Here are 5 easy steps to becoming an Elite member, according to Sandra Allen: Step 1: Participate a lot on the site and encourage others to do so. Step 2: Be community oriented. Step 3: Compliment reviews as “cool” “funny” or “useful.” Step 4: Don’t have filtered reviews. Step 5: Leave a lot of reviews – especially positive ones.

This last step works in Yelp’s favor in two ways: Firstly, when and if Yelp is being attacked by a small business owner, which we all know it has, thanks to the Elite members, they can argue that majority of the reviews are 4-5 stars. Secondly, high reviews mean that more businesses will have a 3 star and up rating which means Yelp can contact them for advertisement.

Here is a comical video on how Elite members gain their status: https://youtu.be/nJQ7E92twUI

Yelp’s elite members have extenuating influence on the site, and ultimately on you, the consumer. A positive or negative review left by one of these members has a huge impact on the business. Yelp even provides consumers with an option to only see reviews written by these elit members. Luca writes that they are certified by Yelp because their reviews are deemed helpful, or because they are better at predicting average consumer preferences. It is because of their reputation for leaving informative reviews that they have more impact on us.

Now remember earlier when I spoke about Yelp’s immunity to being libel. And how many people have called Yelp “the mafia.” Well in that case, wouldn’t its Elite members be seen as their own personal henchmen?

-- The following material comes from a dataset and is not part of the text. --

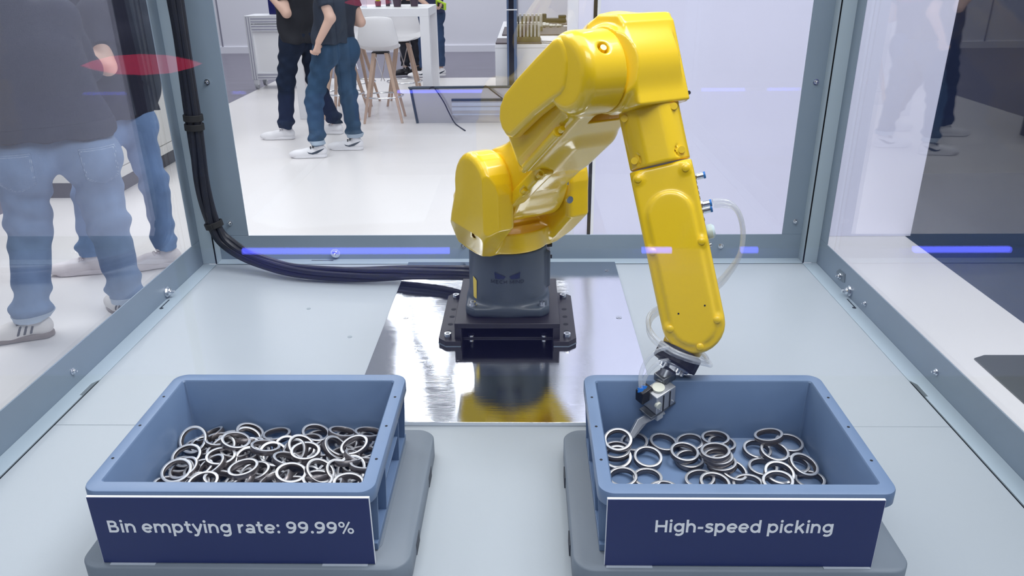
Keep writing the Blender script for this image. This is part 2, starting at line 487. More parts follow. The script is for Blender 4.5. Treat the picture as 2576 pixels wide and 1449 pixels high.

And wouldn’t this make Yelp, at the very least, an accessory to the crime? Think about it.

< Intro Music Again >

So have you made a decision yet? Are you going to pull out your

phone, open up that little red and white app, and let others decide what you’re having for lunch? Or are you feeling extra spontaneous today? Either way, I hope you enjoy your meal and remember, “You are Who You Eat!” Thank you for listening to InQuery.